Exercise instructions >> Say how many lines of the material below contain the word "scene", with no other words.

>> start Source material

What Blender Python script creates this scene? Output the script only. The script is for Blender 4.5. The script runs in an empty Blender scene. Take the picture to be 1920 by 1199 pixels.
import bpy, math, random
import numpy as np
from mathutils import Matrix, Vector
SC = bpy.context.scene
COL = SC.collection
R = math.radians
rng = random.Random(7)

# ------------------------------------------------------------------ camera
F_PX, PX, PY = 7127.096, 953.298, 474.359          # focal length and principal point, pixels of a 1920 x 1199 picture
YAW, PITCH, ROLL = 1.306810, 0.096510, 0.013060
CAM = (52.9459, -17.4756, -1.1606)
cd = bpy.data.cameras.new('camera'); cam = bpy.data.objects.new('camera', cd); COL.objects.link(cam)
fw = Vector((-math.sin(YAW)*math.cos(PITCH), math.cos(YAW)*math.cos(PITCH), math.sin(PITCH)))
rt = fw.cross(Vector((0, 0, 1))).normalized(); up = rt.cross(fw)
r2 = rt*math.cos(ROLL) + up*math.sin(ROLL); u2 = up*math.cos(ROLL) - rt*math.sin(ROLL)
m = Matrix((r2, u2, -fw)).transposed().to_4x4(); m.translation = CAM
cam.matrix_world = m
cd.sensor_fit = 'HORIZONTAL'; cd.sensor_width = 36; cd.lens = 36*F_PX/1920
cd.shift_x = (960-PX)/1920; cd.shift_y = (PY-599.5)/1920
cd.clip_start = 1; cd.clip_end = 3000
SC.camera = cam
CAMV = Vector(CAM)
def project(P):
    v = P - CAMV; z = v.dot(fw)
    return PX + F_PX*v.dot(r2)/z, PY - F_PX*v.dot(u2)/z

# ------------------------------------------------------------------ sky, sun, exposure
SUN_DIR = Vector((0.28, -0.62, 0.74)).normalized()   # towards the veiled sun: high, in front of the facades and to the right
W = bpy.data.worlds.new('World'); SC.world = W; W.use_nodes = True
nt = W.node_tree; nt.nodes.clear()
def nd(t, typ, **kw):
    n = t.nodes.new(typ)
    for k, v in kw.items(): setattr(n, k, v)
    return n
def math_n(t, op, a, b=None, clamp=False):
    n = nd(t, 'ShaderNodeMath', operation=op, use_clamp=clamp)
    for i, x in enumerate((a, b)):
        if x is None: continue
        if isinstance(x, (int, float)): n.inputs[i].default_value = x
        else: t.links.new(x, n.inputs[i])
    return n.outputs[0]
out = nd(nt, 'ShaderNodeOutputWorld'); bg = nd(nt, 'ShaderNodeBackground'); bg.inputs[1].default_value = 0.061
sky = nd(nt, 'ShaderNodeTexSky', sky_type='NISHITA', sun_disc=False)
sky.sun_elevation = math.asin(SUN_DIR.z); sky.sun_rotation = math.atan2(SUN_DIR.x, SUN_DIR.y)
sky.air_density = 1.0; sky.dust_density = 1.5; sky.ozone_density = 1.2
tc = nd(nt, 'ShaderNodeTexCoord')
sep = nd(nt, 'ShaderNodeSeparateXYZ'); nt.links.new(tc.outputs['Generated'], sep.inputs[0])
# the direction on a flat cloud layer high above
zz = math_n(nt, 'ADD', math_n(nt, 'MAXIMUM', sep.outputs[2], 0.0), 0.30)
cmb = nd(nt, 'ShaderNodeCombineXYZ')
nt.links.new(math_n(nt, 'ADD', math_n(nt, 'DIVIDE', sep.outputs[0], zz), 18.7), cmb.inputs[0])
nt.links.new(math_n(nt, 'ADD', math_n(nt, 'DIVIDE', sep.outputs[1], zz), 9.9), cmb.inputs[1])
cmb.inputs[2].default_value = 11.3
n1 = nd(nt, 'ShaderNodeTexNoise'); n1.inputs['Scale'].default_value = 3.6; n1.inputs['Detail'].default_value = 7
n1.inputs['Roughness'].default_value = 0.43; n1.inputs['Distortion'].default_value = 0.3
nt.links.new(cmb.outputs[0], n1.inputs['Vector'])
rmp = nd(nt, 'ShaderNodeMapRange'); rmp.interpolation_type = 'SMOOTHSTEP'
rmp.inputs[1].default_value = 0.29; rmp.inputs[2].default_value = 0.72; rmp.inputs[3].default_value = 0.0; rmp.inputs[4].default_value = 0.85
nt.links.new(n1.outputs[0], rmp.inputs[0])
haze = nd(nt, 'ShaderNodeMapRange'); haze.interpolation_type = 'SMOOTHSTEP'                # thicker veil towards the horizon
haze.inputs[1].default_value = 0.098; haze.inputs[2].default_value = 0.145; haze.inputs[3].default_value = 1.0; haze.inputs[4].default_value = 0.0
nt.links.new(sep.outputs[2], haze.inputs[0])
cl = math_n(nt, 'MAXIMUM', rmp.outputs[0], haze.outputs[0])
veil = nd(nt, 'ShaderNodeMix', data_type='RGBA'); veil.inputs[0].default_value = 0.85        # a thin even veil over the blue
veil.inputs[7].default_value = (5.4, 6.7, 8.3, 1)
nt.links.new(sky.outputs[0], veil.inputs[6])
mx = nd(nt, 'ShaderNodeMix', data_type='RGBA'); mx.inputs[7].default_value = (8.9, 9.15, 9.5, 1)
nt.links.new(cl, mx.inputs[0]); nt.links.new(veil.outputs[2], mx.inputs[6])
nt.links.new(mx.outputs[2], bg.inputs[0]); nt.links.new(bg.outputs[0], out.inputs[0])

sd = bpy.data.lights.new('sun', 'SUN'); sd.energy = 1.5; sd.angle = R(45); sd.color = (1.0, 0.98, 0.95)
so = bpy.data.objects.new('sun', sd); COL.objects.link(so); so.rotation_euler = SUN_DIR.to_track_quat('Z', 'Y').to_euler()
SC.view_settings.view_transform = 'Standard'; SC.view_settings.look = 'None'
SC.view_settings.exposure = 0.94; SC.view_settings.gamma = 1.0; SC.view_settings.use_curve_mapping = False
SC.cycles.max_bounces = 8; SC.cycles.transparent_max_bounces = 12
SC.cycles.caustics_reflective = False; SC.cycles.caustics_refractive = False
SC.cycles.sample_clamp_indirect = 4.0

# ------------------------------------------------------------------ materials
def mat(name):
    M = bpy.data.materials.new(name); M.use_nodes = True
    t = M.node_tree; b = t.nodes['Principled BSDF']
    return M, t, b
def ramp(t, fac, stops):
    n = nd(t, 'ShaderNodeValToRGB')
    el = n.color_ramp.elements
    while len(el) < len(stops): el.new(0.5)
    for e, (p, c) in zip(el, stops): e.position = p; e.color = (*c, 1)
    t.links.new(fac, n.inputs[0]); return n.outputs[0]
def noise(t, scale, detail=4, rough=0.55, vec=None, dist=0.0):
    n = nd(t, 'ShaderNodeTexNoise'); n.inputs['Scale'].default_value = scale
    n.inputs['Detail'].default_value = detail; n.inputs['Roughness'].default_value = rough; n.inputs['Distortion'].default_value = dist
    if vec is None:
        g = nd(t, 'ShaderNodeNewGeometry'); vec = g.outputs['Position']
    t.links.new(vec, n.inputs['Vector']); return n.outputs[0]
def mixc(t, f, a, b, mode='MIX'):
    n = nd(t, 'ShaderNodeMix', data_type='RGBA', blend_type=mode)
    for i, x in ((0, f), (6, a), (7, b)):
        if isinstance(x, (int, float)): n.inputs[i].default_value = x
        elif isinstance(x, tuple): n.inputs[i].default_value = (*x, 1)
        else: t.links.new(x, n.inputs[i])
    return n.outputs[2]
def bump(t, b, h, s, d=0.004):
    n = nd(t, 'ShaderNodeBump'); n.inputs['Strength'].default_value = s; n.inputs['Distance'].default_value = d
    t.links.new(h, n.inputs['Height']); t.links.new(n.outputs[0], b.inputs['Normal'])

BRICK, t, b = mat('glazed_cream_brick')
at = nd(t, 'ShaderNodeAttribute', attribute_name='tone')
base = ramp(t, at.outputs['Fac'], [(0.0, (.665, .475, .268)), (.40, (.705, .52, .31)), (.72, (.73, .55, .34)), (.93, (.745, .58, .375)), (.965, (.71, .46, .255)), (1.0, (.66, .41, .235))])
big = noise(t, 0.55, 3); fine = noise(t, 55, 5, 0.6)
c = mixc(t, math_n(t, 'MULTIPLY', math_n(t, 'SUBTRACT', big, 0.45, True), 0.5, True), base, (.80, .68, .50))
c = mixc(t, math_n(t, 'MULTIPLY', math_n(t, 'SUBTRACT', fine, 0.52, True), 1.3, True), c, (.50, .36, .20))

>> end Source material

Correct answer >> 2